### YOUR OBJECTIVE
Print the records below word for word, but leave out the pictures.

[begin INFORMATION SHOWN]

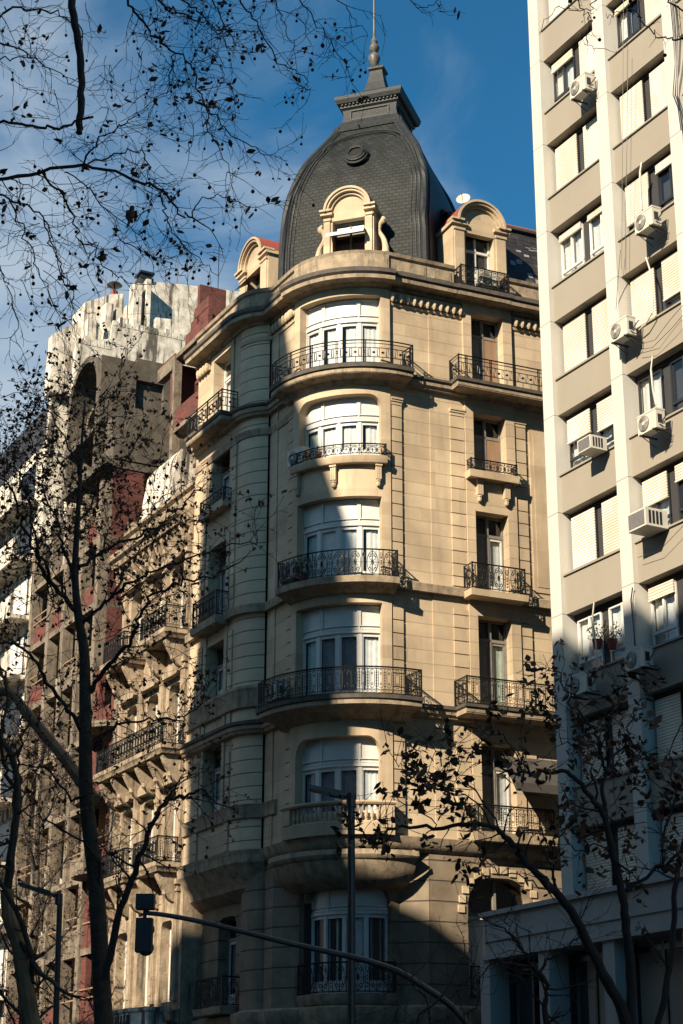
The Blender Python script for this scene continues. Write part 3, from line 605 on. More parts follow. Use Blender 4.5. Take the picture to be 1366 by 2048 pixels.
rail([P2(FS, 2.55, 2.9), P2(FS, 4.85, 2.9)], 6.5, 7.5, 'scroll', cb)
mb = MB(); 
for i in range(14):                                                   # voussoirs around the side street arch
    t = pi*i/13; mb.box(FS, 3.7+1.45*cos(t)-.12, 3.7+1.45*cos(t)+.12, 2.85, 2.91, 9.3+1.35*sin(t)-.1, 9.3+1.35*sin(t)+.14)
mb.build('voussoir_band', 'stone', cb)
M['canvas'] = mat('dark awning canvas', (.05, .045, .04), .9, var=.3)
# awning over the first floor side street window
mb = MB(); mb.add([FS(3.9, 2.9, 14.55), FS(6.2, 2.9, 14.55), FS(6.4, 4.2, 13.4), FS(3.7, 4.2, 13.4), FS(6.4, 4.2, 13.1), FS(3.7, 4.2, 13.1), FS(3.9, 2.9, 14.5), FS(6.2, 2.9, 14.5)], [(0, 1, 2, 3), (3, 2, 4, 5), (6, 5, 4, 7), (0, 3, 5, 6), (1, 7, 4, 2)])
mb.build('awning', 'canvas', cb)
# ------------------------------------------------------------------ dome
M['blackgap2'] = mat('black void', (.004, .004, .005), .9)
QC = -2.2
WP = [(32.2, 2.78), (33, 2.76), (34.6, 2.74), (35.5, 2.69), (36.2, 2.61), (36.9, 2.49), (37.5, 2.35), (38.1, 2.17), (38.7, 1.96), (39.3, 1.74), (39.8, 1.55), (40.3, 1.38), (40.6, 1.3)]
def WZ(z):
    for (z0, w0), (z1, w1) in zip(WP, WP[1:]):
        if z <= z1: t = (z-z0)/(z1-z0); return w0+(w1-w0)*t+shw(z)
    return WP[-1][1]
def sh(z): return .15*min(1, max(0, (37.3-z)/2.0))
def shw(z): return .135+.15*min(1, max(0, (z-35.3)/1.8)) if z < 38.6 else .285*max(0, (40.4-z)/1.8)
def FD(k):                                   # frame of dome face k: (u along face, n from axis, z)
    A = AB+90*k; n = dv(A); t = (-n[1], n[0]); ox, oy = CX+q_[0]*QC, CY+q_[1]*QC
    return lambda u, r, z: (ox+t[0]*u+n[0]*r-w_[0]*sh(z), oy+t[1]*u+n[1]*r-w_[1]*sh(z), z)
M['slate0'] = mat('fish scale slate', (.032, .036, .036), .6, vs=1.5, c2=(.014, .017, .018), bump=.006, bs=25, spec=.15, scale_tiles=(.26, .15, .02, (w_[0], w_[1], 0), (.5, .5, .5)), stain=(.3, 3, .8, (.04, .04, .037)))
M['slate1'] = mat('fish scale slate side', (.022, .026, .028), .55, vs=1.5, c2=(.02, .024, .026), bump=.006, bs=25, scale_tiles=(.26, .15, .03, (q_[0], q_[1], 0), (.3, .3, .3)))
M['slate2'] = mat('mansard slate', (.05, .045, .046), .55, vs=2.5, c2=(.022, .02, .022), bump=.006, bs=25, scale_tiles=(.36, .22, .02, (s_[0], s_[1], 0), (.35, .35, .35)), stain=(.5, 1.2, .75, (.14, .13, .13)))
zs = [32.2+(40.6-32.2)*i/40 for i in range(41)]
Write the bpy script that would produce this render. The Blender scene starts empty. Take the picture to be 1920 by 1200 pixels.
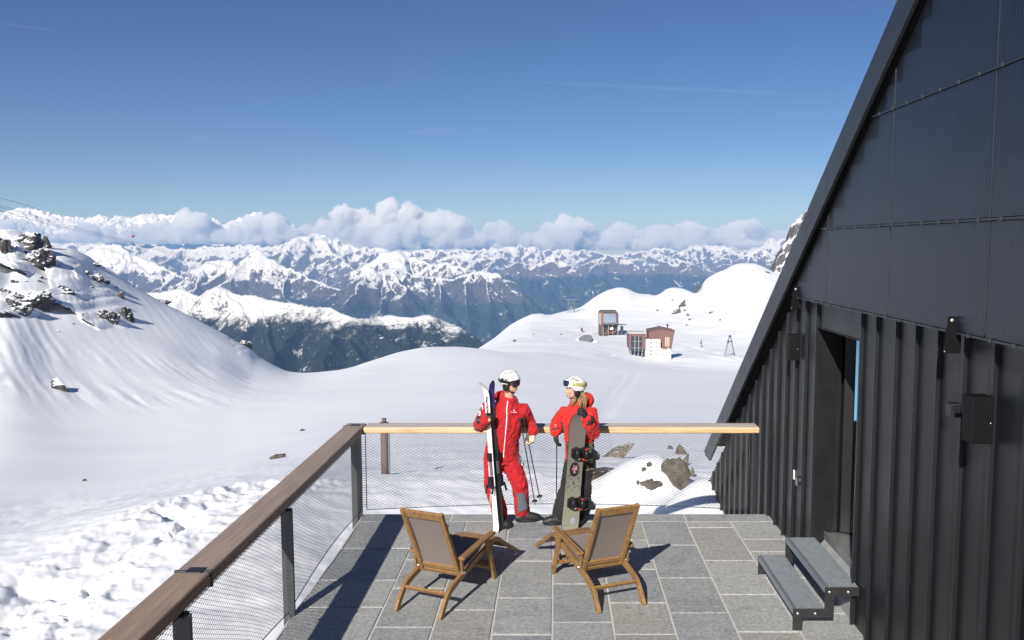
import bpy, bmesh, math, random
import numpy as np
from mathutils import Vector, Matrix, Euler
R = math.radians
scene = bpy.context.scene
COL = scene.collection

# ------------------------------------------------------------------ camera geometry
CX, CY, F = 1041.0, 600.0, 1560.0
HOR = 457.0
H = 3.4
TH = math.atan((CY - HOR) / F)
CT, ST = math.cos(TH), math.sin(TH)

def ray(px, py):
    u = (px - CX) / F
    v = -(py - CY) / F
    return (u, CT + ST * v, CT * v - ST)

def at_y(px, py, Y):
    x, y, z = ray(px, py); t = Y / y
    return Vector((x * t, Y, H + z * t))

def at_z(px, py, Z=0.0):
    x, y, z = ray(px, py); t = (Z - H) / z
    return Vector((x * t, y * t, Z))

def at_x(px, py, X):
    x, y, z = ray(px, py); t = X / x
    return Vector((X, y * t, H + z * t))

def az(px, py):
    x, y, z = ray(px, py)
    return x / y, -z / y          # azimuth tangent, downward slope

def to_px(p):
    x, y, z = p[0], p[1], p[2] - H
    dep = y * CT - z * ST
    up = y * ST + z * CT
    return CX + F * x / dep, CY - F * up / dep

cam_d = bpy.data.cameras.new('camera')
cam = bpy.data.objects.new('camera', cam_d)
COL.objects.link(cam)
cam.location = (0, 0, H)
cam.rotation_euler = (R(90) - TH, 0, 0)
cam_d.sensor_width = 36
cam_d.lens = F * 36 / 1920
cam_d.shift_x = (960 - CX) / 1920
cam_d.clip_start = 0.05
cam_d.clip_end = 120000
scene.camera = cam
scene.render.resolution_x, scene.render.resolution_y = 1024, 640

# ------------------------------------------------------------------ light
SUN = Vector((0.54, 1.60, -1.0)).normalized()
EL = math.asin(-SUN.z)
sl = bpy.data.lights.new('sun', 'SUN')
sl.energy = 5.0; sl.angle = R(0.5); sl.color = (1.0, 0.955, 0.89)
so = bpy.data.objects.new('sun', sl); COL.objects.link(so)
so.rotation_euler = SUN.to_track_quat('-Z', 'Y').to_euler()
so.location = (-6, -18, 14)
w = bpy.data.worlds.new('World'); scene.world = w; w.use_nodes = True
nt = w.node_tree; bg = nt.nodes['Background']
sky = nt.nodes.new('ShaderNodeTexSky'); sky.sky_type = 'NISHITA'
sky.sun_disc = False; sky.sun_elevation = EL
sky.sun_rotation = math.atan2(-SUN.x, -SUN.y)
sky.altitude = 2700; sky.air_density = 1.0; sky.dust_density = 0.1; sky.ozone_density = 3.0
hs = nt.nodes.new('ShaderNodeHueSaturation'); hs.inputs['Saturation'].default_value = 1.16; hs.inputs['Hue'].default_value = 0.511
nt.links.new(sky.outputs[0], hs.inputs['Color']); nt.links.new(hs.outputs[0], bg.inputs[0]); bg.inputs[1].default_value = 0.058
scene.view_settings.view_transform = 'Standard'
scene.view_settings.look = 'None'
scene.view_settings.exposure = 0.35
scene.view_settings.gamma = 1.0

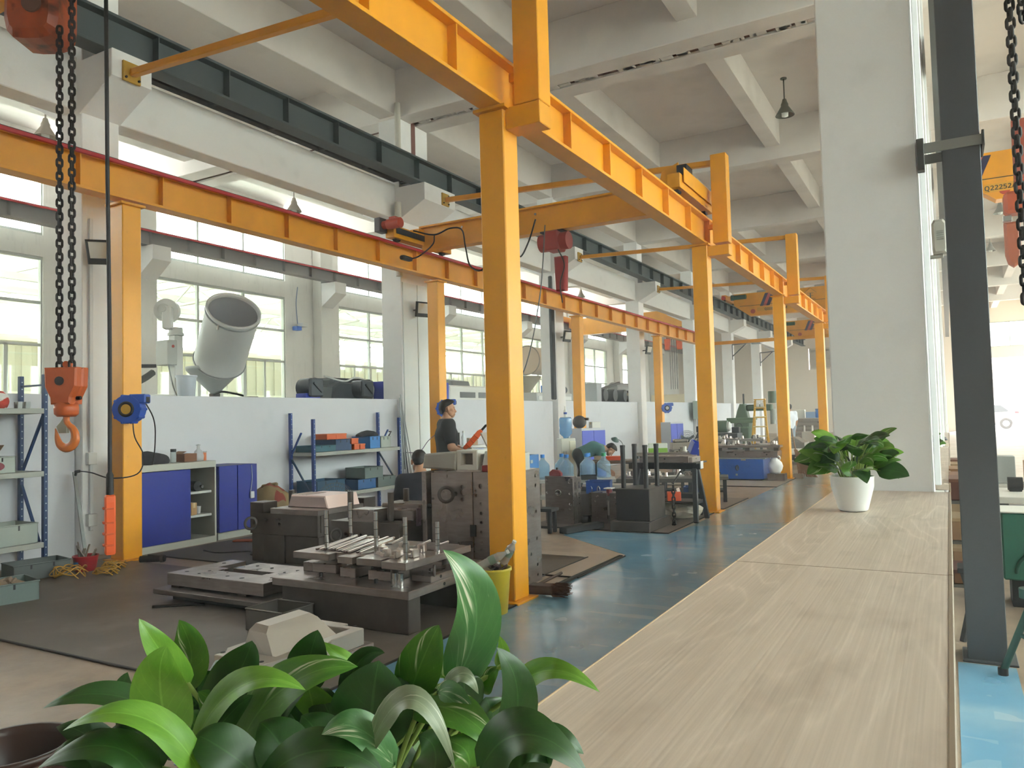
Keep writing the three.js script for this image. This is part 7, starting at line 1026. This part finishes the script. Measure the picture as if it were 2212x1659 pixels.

[end INFORMATION SHOWN]

### OUTPUT BELOW
The Blender Python script for this scene continues. Write part 3, from line 605 on. More parts follow. Use Blender 4.5. Take the picture to be 1366 by 2048 pixels.
rail([P2(FS, 2.55, 2.9), P2(FS, 4.85, 2.9)], 6.5, 7.5, 'scroll', cb)
mb = MB(); 
for i in range(14):                                                   # voussoirs around the side street arch
    t = pi*i/13; mb.box(FS, 3.7+1.45*cos(t)-.12, 3.7+1.45*cos(t)+.12, 2.85, 2.91, 9.3+1.35*sin(t)-.1, 9.3+1.35*sin(t)+.14)
mb.build('voussoir_band', 'stone', cb)
M['canvas'] = mat('dark awning canvas', (.05, .045, .04), .9, var=.3)
# awning over the first floor side street window
mb = MB(); mb.add([FS(3.9, 2.9, 14.55), FS(6.2, 2.9, 14.55), FS(6.4, 4.2, 13.4), FS(3.7, 4.2, 13.4), FS(6.4, 4.2, 13.1), FS(3.7, 4.2, 13.1), FS(3.9, 2.9, 14.5), FS(6.2, 2.9, 14.5)], [(0, 1, 2, 3), (3, 2, 4, 5), (6, 5, 4, 7), (0, 3, 5, 6), (1, 7, 4, 2)])
mb.build('awning', 'canvas', cb)
# ------------------------------------------------------------------ dome
M['blackgap2'] = mat('black void', (.004, .004, .005), .9)
QC = -2.2
WP = [(32.2, 2.78), (33, 2.76), (34.6, 2.74), (35.5, 2.69), (36.2, 2.61), (36.9, 2.49), (37.5, 2.35), (38.1, 2.17), (38.7, 1.96), (39.3, 1.74), (39.8, 1.55), (40.3, 1.38), (40.6, 1.3)]
def WZ(z):
    for (z0, w0), (z1, w1) in zip(WP, WP[1:]):
        if z <= z1: t = (z-z0)/(z1-z0); return w0+(w1-w0)*t+shw(z)
    return WP[-1][1]
def sh(z): return .15*min(1, max(0, (37.3-z)/2.0))
def shw(z): return .135+.15*min(1, max(0, (z-35.3)/1.8)) if z < 38.6 else .285*max(0, (40.4-z)/1.8)
def FD(k):                                   # frame of dome face k: (u along face, n from axis, z)
    A = AB+90*k; n = dv(A); t = (-n[1], n[0]); ox, oy = CX+q_[0]*QC, CY+q_[1]*QC
    return lambda u, r, z: (ox+t[0]*u+n[0]*r-w_[0]*sh(z), oy+t[1]*u+n[1]*r-w_[1]*sh(z), z)
M['slate0'] = mat('fish scale slate', (.032, .036, .036), .6, vs=1.5, c2=(.014, .017, .018), bump=.006, bs=25, spec=.15, scale_tiles=(.26, .15, .02, (w_[0], w_[1], 0), (.5, .5, .5)), stain=(.3, 3, .8, (.04, .04, .037)))
M['slate1'] = mat('fish scale slate side', (.022, .026, .028), .55, vs=1.5, c2=(.02, .024, .026), bump=.006, bs=25, scale_tiles=(.26, .15, .03, (q_[0], q_[1], 0), (.3, .3, .3)))
M['slate2'] = mat('mansard slate', (.05, .045, .046), .55, vs=2.5, c2=(.022, .02, .022), bump=.006, bs=25, scale_tiles=(.36, .22, .02, (s_[0], s_[1], 0), (.35, .35, .35)), stain=(.5, 1.2, .75, (.14, .13, .13)))
zs = [32.2+(40.6-32.2)*i/40 for i in range(41)]
Write the bpy script that would produce this render. The Blender scene starts empty. Take the picture to be 1920 by 1200 pixels.
import bpy, bmesh, math, random
import numpy as np
from mathutils import Vector, Matrix, Euler
R = math.radians
scene = bpy.context.scene
COL = scene.collection

# ------------------------------------------------------------------ camera geometry
CX, CY, F = 1041.0, 600.0, 1560.0
HOR = 457.0
H = 3.4
TH = math.atan((CY - HOR) / F)
CT, ST = math.cos(TH), math.sin(TH)

def ray(px, py):
    u = (px - CX) / F
    v = -(py - CY) / F
    return (u, CT + ST * v, CT * v - ST)

def at_y(px, py, Y):
    x, y, z = ray(px, py); t = Y / y
    return Vector((x * t, Y, H + z * t))

def at_z(px, py, Z=0.0):
    x, y, z = ray(px, py); t = (Z - H) / z
    return Vector((x * t, y * t, Z))

def at_x(px, py, X):
    x, y, z = ray(px, py); t = X / x
    return Vector((X, y * t, H + z * t))

def az(px, py):
    x, y, z = ray(px, py)
    return x / y, -z / y          # azimuth tangent, downward slope

def to_px(p):
    x, y, z = p[0], p[1], p[2] - H
    dep = y * CT - z * ST
    up = y * ST + z * CT
    return CX + F * x / dep, CY - F * up / dep

cam_d = bpy.data.cameras.new('camera')
cam = bpy.data.objects.new('camera', cam_d)
COL.objects.link(cam)
cam.location = (0, 0, H)
cam.rotation_euler = (R(90) - TH, 0, 0)
cam_d.sensor_width = 36
cam_d.lens = F * 36 / 1920
cam_d.shift_x = (960 - CX) / 1920
cam_d.clip_start = 0.05
cam_d.clip_end = 120000
scene.camera = cam
scene.render.resolution_x, scene.render.resolution_y = 1024, 640

# ------------------------------------------------------------------ light
SUN = Vector((0.54, 1.60, -1.0)).normalized()
EL = math.asin(-SUN.z)
sl = bpy.data.lights.new('sun', 'SUN')
sl.energy = 5.0; sl.angle = R(0.5); sl.color = (1.0, 0.955, 0.89)
so = bpy.data.objects.new('sun', sl); COL.objects.link(so)
so.rotation_euler = SUN.to_track_quat('-Z', 'Y').to_euler()
so.location = (-6, -18, 14)
w = bpy.data.worlds.new('World'); scene.world = w; w.use_nodes = True
nt = w.node_tree; bg = nt.nodes['Background']
sky = nt.nodes.new('ShaderNodeTexSky'); sky.sky_type = 'NISHITA'
sky.sun_disc = False; sky.sun_elevation = EL
sky.sun_rotation = math.atan2(-SUN.x, -SUN.y)
sky.altitude = 2700; sky.air_density = 1.0; sky.dust_density = 0.1; sky.ozone_density = 3.0
hs = nt.nodes.new('ShaderNodeHueSaturation'); hs.inputs['Saturation'].default_value = 1.16; hs.inputs['Hue'].default_value = 0.511
nt.links.new(sky.outputs[0], hs.inputs['Color']); nt.links.new(hs.outputs[0], bg.inputs[0]); bg.inputs[1].default_value = 0.058
scene.view_settings.view_transform = 'Standard'
scene.view_settings.look = 'None'
scene.view_settings.exposure = 0.35
scene.view_settings.gamma = 1.0

Keep writing the three.js script for this image. This is part 7, starting at line 1026. This part finishes the script. Measure the picture as if it were 2212x1659 pixels.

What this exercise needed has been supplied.